MONEY AND FINANCING

We owned the box-offices in our primary markets and NRC attractions were most always marketed on a multiple choice series (an annual season of shows).  Some of the artists were booked more than a year in advance and when the contracts were signed we always began at once to market these shows on our series through mailings, theatre handouts and box-office or marquee displays.  Advance ticket sales provided us with enough cash flow to cover the fifty percent deposits that were often due when signing contracts. Deposits to bind artist’s contracts were always payable before the attractions went out on tour.  We also had a substantial line of credit with our bank which enabled us to access large sums of money on short notice without the use of cumbersome security agreements. The marquee value of Northwest Releasing Corporation was very large when Bill Owens and I purchased the company from Zollie Volchok and Jack Engerman.  I was amazed that many banks were vying for our business at that time but then again, show business was always mystically alluring.    

To sum it up we owned the Bon Marche Box Office and its satellite operations in Seattle and we owned the Meier and Frank Box Office in Portland.  The ticket offices in the Dayton/Hudson Corporation stores in Vancouver (BC) were owned by our partners at Famous Artists Limited and our partner, Doug Eisman, in the other Canadian markets, had access to the advance ticket sales in his towns as well.  Our partners most always put up their share of the deposits that were required to bind artists contracts.

 The advance ticket sales generated by our efforts to continuously market a series of shows in all of our towns was most always adequate to fund the contract deposits.

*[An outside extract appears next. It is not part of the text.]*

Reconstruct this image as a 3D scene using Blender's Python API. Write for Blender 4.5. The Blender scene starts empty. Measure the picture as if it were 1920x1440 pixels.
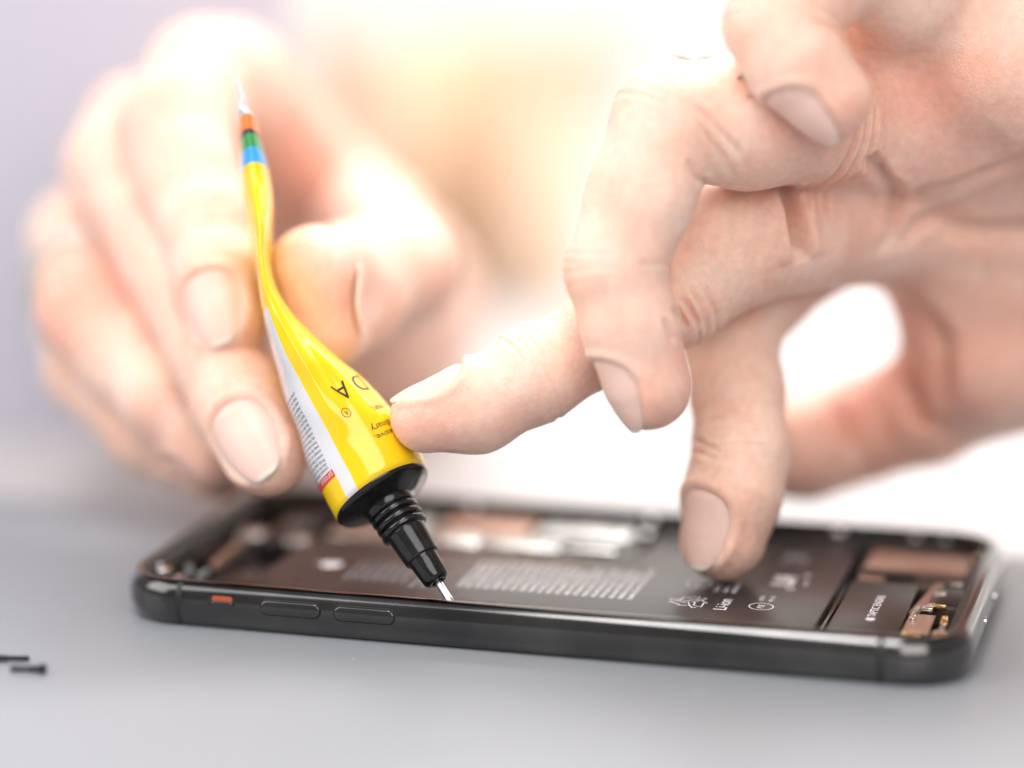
import bpy, bmesh, math, random
import numpy as np
from mathutils import Vector, Matrix
random.seed(7); rng = np.random.default_rng(7)
S = 0.001                                   # modelling in millimetres, scene in metres
scene = bpy.context.scene
COL = scene.collection

# ------------------------------------------------------------------ camera
CAMP = np.array([112.1074, -445.473, 132.3337]); FPX = 5108.68
yaw, pit, rol = math.radians(-15.48018), math.radians(11.58260), math.radians(0.12162)
F = np.array([math.sin(yaw)*math.cos(pit), math.cos(yaw)*math.cos(pit), -math.sin(pit)])
R0 = np.cross(F, [0, 0, 1]); R0 /= np.linalg.norm(R0); U0 = np.cross(R0, F)
R = R0*math.cos(rol)+U0*math.sin(rol); U = -R0*math.sin(rol)+U0*math.cos(rol)
def P(px, py, d):
    """a point d millimetres in front of the lens, on the ray of a photo pixel"""
    return CAMP + d*(F + R*(px-960)/FPX + U*(720-py)/FPX)
def unz(px, py, z):
    d = F*FPX + R*(px-960) + U*(720-py); return CAMP + d*((z-CAMP[2])/d[2])
cam = bpy.data.cameras.new('camera'); co = bpy.data.objects.new('camera', cam); COL.objects.link(co)
m = Matrix(((R[0], U[0], -F[0], CAMP[0]*S), (R[1], U[1], -F[1], CAMP[1]*S), (R[2], U[2], -F[2], CAMP[2]*S), (0, 0, 0, 1)))
co.matrix_world = m
cam.sensor_width = 36; cam.sensor_fit = 'HORIZONTAL'; cam.lens = 36*FPX/1920
cam.clip_start = 0.02; cam.clip_end = 50
cam.dof.use_dof = True; cam.dof.focus_distance = 0.4495; cam.dof.aperture_fstop = 2.7; cam.dof.aperture_blades = 0
scene.camera = co

# ------------------------------------------------------------------ helpers
def tag(o, label=None, cat=None, group=None, kind=None):
    if label: o['label'] = label
    if cat: o['category'] = cat
    if group: o['group'] = group
    if kind: o['kind'] = kind
    return o
def empty(name, loc=(0, 0, 0)):
    o = bpy.data.objects.new(name, None); COL.objects.link(o); o.location = Vector(loc)*S
    o.empty_display_size = 0.01
    return o
def link(name, me, mat, parent=None, smooth=True):
    o = bpy.data.objects.new(name, me); COL.objects.link(o)
    for mm in (mat if isinstance(mat, (list, tuple)) else [mat]): me.materials.append(mm)
    if smooth and len(me.polygons): me.polygons.foreach_set('use_smooth', np.ones(len(me.polygons), bool))
    if parent is not None:
        o.parent = parent
        pl = Vector((0, 0, 0)); q = parent
        while q is not None: pl += q.location; q = q.parent
        o.location = -pl
    return o
def mesh(name, V, Fc, mat, parent=None, smooth=True, mi=None):
    me = bpy.data.meshes.new(name); me.from_pydata((np.asarray(V)*S).tolist(), [], [list(map(int, f)) for f in Fc])
    o = link(name, me, mat, parent, smooth)
    if mi is not None: me.polygons.foreach_set('material_index', np.array(mi, dtype=np.int32))
    me.update(); return o
def bmobj(name, bm, mat, parent=None, smooth=True, angle=None):
    bmesh.ops.recalc_face_normals(bm, faces=bm.faces)
    me = bpy.data.meshes.new(name)
    for v in bm.verts: v.co *= S
    bm.to_mesh(me); bm.free()
    o = link(name, me, mat, parent, smooth)
    if angle: me.set_sharp_from_angle(angle=math.radians(angle))
    return o
def add_box(bm, x0, x1, y0, y1, z0, z1, bev=0.25, rot=0, piv=None, seg=2):
    r = bmesh.ops.create_cube(bm, size=1)
    vs = r['verts']
    c = Vector(((x0+x1)/2, (y0+y1)/2, (z0+z1)/2))
    for v in vs: v.co = Vector((v.co.x*(x1-x0), v.co.y*(y1-y0), v.co.z*(z1-z0))) + c
    if rot:
        bmesh.ops.rotate(bm, cent=c, matrix=Matrix.Rotation(rot, 3, 'Z'), verts=vs)
    if bev:
        es = list({e for v in vs for e in v.link_edges})
        bmesh.ops.bevel(bm, geom=es, offset=bev, segments=seg, affect='EDGES', profile=.5)
def box(name, b, mat, parent, bev=0.25, rot=0):
    bm = bmesh.new(); add_box(bm, *b, bev=bev, rot=rot)
    return bmobj(name, bm, mat, parent, True, 35)
def add_cyl(bm, c, axis, r0, r1, h, n=24, cap=True, bev=0):
    a = Vector(axis).normalized(); q = a.to_track_quat('Z', 'Y').to_matrix().to_4x4()
    rr = bmesh.ops.create_cone(bm, cap_ends=cap, segments=n, radius1=r0, radius2=r1, depth=h,
                               matrix=Matrix.Translation(Vector(c)+a*h/2) @ q)
    return rr['verts']
def lathe(name, O, A, prof, mat, parent, n=64):
    """prof: list of (distance along axis, radius)"""
    A = np.array(A)/np.linalg.norm(A); e1 = np.cross(A, [0, 0, 1]); e1 /= np.linalg.norm(e1); e2 = np.cross(A, e1)
    V = []; Fc = []
    for s, r in prof:
        for k in range(n):
            t = 2*math.pi*k/n; V.append(np.array(O)+A*s+(e1*math.cos(t)+e2*math.sin(t))*r)
    for i in range(len(prof)-1):
        for k in range(n):
            Fc.append((i*n+k, i*n+(k+1) % n, (i+1)*n+(k+1) % n, (i+1)*n+k))
    o = mesh(name, V, Fc, mat, parent); o.data.set_sharp_from_angle(angle=math.radians(40))
    return o
def text_mesh(txt, size, align='CENTER', offset=0.0, spacing=1.0):
    cu = bpy.data.curves.new('t', 'FONT'); cu.body = txt; cu.size = size; cu.align_x = align; cu.align_y = 'CENTER'
    cu.resolution_u = 3; cu.offset = offset; cu.space_character = spacing
    ob = bpy.data.objects.new('t', cu)
    me = bpy.data.meshes.new_from_object(ob); bpy.data.objects.remove(ob)
    V = np.array([v.co[:] for v in me.vertices]).reshape(-1, 3); Fc = [tuple(p.vertices) for p in me.polygons]
    bpy.data.meshes.remove(me)
    return V, Fc
class MB:
    def __init__(s): s.V = []; s.F = []; s.n = 0
    def add(s, V, Fc):
        V = np.asarray(V)
        if len(V) == 0: return
        s.V.append(V); s.F += [tuple(i+s.n for i in f) for f in Fc]; s.n += len(V)
    def build(s, name, mat, parent=None, smooth=False):
        return mesh(name, np.concatenate(s.V), s.F, mat, parent, smooth)
def stroke(pts, w, closed=False):
    """flat ribbon along 2-D points"""
    pts = np.array(pts, float); n = len(pts); V = []; Fc = []
    for i in range(n):
        a = pts[(i-1) % n] if (closed or i > 0) else pts[i]; b = pts[(i+1) % n] if (closed or i < n-1) else pts[i]
        t = (b-a)/max(np.linalg.norm(b-a), 1e-6); nn = np.array([-t[1], t[0]])
        V += [pts[i]+nn*w/2, pts[i]-nn*w/2]
    for i in range(n if closed else n-1):
        j = (i+1) % n; Fc.append((2*i, 2*i+1, 2*j+1, 2*j))
    V = np.array(V); return np.c_[V, np.zeros(len(V))], Fc

# ------------------------------------------------------------------ materials
def mat(name, color=(.5, .5, .5), rough=.5, metal=0, spec=.5, **kw):
    m = bpy.data.materials.new(name); m.use_nodes = True
    b = m.node_tree.nodes['Principled BSDF']
    b.inputs['Base Color'].default_value = (*color, 1); b.inputs['Roughness'].default_value = rough
    b.inputs['Metallic'].default_value = metal; b.inputs['Specular IOR Level'].default_value = spec
    for k, v in kw.items(): b.inputs[k.replace('_', ' ')].default_value = v
    return m
def nd(m, t, **kw):
    n = m.node_tree.nodes.new(t)
    for k, v in kw.items():
        if k in n.inputs: n.inputs[k].default_value = v
        else: setattr(n, k, v)
    return n
def L(m, a, b): m.node_tree.links.new(a, b)
def bsdf(m): return m.node_tree.nodes['Principled BSDF']
def noise_var(m, c1, c2, scale, detail=4, lo=.35, hi=.65, rough=None, bump=0, bscale=None, stretch=None, bdist=.0001):
    tc = nd(m, 'ShaderNodeTexCoord'); src = tc.outputs['Object']
    if stretch:
        mp = nd(m, 'ShaderNodeMapping'); mp.inputs['Scale'].default_value = stretch; L(m, src, mp.inputs[0]); src = mp.outputs[0]
    n = nd(m, 'ShaderNodeTexNoise', Scale=scale, Detail=detail); L(m, src, n.inputs['Vector'])
    r = nd(m, 'ShaderNodeValToRGB'); r.color_ramp.elements[0].position = lo; r.color_ramp.elements[1].position = hi
    r.color_ramp.elements[0].color = (*c1, 1); r.color_ramp.elements[1].color = (*c2, 1)
    L(m, n.outputs[0], r.inputs[0]); L(m, r.outputs[0], bsdf(m).inputs['Base Color'])
    if rough:
        mr = nd(m, 'ShaderNodeMapRange'); mr.inputs[3].default_value = rough[0]; mr.inputs[4].default_value = rough[1]
        L(m, n.outputs[0], mr.inputs[0]); L(m, mr.outputs[0], bsdf(m).inputs['Roughness'])
    if bump:
        n2 = nd(m, 'ShaderNodeTexNoise', Scale=bscale or scale*4, Detail=3); L(m, src, n2.inputs['Vector'])
        bp = nd(m, 'ShaderNodeBump', Strength=bump, Distance=bdist); L(m, n2.outputs[0], bp.inputs['Height']); L(m, bp.outputs[0], bsdf(m).inputs['Normal'])
    return m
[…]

Later, when I moved to Minneapolis/St. Paul, I gave the Dayton/Hudson Corporation the exclusive rights to sell all Garrett Attractions tickets in the Twin Cities. The agreement gave us the privilege to withdraw up to sixty percent of the accumulated box-office funds for the purpose of funding artist’s contract deposits.  The agreement with Dayton/Hudson provided us with ticket outlets that were staffed at their expense while, at the same time, providing good traffic and new customers in all their stores.